Dass man in der Union durchaus Respekt vor Steinbrück hat, war auch am Sonntag am Rande des Duells zu spüren. In Merkels "Fanblock" im Pressezentrum neben dem Studio hatte sich reichlich Parteiprominenz eingefunden - deutlich mehr als in der Steinbrück-Ecke. Die Anspannung versuchten Wolfgang Schäuble, Ursula von der Leyen und Co. mit ein paar Scherzen und ein bisschen Überheblichkeit zu überspielen. Im Laufe der Übertragung passierte dann selbst im Unionslager das, wovor der SPD-Kanzlerkandidat die Zuschauer gleich zu Beginn gewarnt hatte: Man ließ sich einlullen, spielte lieber auf dem Handy herum oder kümmerte sich um Nachschub von der Weinbar.
Als alles vorbei war, lobten die CDU-Granden pflichtgemäß ihre Kanzlerin. Finanzminister Schäuble räumte immerhin ein, dass Steinbrück "rhetorisch nicht schlecht" sei. Von Merkel behauptete das niemand. "Bei ihr plätschert das so dahin", sagte ein hochrangiger Unionsmann. Brandneu ist diese Erkenntnis nicht. Die Frage ist nur, ob der eine oder andere Wähler erst im direkten Vergleich gemerkt hat, dass er es lieber etwas flotter hätte.

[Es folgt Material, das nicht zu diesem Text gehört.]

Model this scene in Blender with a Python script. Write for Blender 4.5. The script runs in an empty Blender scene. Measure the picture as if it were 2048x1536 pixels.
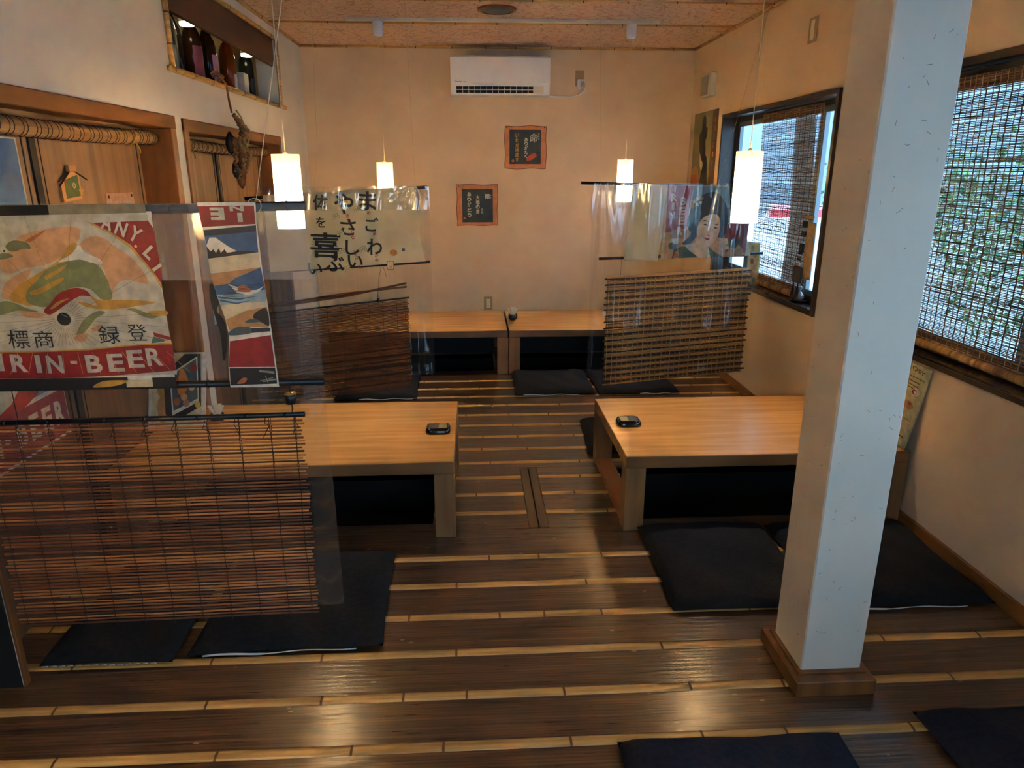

Schon der Dienstag könnte in diesem Punkt zur weiteren Meinungsbildung beitragen. Dann treffen die beiden Kontrahenten im Bundestag erneut aufeinander, in der Sondersitzung mit dem Thema: "Zur Situation in Deutschland". Vielleicht regt die Stimmung im Parlament ja zu etwas mehr Leidenschaft an als das TV-Studio.